Liabilities accounts are used to record money you’re going to have to pay at 
some time in the future, and I use them from credit and debit cards in my 
personal Gnucash accounts.

That's a good way for folks doing personal accounting to look at it as less likely to have a CONDITIONAL liability on their books.

Folks doing business accounting and especially folks doing organizational accounting may have conditional liabilities. Amounts they do not necessarily expect to have to pay back at some time. Why? Because they expect the condition(s) to be met.
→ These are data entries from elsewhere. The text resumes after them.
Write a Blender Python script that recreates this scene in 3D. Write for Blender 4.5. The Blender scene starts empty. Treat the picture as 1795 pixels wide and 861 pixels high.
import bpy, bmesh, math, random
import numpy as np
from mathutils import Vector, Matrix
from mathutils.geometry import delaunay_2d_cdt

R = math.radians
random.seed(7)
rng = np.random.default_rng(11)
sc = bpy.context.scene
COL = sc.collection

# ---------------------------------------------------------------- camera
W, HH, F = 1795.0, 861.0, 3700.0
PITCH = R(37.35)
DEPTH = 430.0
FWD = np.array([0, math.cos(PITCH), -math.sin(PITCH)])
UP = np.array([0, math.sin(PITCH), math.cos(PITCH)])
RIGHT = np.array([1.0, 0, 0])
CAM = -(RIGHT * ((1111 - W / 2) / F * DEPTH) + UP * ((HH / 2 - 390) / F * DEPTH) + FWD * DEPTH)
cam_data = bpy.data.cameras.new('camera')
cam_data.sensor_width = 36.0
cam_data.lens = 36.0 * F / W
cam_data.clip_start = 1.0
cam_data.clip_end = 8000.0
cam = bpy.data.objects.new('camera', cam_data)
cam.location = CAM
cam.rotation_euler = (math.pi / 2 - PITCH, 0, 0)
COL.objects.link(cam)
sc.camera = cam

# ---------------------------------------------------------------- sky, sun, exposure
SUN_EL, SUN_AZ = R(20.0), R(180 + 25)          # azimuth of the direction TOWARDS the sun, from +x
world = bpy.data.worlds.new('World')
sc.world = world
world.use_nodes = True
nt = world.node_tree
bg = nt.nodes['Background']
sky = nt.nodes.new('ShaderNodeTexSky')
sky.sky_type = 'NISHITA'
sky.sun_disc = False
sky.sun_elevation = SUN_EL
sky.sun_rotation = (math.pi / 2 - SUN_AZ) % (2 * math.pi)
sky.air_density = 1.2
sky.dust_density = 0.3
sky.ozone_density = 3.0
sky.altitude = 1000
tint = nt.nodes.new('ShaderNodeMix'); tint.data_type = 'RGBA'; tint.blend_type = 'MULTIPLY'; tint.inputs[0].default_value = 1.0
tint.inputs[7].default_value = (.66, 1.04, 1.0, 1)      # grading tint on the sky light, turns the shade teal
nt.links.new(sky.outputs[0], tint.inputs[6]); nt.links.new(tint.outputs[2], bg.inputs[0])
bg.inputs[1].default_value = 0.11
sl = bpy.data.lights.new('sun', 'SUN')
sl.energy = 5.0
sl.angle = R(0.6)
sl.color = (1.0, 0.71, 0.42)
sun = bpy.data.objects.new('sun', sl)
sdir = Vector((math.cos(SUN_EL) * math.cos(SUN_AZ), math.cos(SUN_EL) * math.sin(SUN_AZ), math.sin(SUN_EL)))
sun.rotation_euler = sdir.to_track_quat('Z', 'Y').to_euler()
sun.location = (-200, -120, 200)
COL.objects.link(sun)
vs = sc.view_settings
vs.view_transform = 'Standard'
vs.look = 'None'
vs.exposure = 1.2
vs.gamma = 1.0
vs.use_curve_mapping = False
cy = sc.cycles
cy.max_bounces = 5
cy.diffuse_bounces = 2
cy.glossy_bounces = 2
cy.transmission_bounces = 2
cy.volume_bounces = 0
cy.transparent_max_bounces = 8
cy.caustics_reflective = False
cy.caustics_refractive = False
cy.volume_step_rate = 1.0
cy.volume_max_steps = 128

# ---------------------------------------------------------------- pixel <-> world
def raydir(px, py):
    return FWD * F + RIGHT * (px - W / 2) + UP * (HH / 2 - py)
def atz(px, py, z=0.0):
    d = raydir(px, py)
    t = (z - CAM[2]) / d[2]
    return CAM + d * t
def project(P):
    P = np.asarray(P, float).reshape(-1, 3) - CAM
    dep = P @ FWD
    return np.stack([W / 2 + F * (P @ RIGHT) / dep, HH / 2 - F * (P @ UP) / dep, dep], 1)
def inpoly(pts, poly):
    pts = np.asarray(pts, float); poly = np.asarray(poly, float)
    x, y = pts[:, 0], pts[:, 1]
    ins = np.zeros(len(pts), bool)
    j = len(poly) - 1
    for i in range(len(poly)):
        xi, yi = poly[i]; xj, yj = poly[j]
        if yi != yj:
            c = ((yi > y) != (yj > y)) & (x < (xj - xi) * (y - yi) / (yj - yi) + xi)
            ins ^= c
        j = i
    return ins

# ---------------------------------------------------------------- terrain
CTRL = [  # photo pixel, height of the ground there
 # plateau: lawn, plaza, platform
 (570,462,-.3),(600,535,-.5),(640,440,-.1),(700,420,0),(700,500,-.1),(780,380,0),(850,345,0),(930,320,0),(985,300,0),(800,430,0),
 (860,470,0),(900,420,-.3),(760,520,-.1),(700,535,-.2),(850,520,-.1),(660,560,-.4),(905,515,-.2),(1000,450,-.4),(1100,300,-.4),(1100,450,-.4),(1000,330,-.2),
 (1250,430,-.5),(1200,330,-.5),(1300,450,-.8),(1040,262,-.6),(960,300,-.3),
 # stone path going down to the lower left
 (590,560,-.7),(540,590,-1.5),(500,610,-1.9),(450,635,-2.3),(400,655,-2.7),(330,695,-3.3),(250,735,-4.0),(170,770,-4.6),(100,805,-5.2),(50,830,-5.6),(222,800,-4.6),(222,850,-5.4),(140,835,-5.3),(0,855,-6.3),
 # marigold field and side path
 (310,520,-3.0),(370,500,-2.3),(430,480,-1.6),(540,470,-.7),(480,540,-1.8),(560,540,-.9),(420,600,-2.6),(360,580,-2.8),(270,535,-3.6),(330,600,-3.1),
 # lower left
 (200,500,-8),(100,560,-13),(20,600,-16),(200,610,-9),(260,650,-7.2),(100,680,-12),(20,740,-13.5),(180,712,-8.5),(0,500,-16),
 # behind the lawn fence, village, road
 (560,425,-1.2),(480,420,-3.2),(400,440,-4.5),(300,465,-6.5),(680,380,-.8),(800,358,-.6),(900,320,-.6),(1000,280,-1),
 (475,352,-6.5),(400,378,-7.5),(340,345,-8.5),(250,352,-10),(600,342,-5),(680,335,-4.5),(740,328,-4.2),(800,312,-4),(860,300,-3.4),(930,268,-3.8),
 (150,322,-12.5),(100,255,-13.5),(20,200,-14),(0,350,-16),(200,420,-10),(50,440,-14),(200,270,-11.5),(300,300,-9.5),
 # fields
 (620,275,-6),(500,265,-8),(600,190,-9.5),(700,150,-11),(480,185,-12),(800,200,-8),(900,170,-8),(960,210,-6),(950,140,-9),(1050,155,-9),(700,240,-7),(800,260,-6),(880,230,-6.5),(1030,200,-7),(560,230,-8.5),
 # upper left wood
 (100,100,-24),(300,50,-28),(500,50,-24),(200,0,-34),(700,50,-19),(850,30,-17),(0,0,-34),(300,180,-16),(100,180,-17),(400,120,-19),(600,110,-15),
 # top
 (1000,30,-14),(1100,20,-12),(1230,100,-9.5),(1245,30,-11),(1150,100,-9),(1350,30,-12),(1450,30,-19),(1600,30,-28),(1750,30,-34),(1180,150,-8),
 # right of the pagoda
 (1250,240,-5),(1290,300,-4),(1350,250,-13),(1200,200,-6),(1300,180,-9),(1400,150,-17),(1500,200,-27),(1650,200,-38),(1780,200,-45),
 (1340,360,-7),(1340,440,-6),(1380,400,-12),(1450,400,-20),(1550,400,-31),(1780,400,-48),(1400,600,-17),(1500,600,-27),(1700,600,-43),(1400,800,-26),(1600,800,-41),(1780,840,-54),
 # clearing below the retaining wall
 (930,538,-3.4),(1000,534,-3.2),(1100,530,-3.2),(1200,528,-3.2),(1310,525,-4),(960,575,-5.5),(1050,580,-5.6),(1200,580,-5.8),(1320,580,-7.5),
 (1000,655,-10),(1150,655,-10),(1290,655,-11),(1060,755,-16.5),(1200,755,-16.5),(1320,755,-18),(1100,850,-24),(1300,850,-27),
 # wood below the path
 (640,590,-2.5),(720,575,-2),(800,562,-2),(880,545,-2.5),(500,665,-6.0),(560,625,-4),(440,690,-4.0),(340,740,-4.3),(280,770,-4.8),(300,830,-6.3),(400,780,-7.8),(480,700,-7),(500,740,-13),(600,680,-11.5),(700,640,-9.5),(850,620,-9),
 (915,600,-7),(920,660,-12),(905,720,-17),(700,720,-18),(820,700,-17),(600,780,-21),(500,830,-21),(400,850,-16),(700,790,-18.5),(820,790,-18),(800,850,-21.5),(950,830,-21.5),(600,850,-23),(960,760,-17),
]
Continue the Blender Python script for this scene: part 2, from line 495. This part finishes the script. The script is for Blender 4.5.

For example, a donor gives $10,000 "to repaint the church". The church accepts the money with that condition attached. So the money is in a church bank account and ONE WAY of tracking "restricted" would be with a matching liability. The church doesn't expect to have to pay that back to the donor. Expect to satisfy the condition by paying for a paint  job. BUT .... suppose something happens so no  painting takes place. The church would have to negotiate with that donor "can we use it for something else or do you want the money back"

Back to personal bookkeeping. In the time I've been helping with gnucash questions, haven't yet seen a question about a conditional liability, one you don't expect to have to pay back but could be on the hook for it. In other words, nobody has asked "my child took out a loan and I co-signed it. How do I record that?" (and what the heck would the other side of the transaction be?)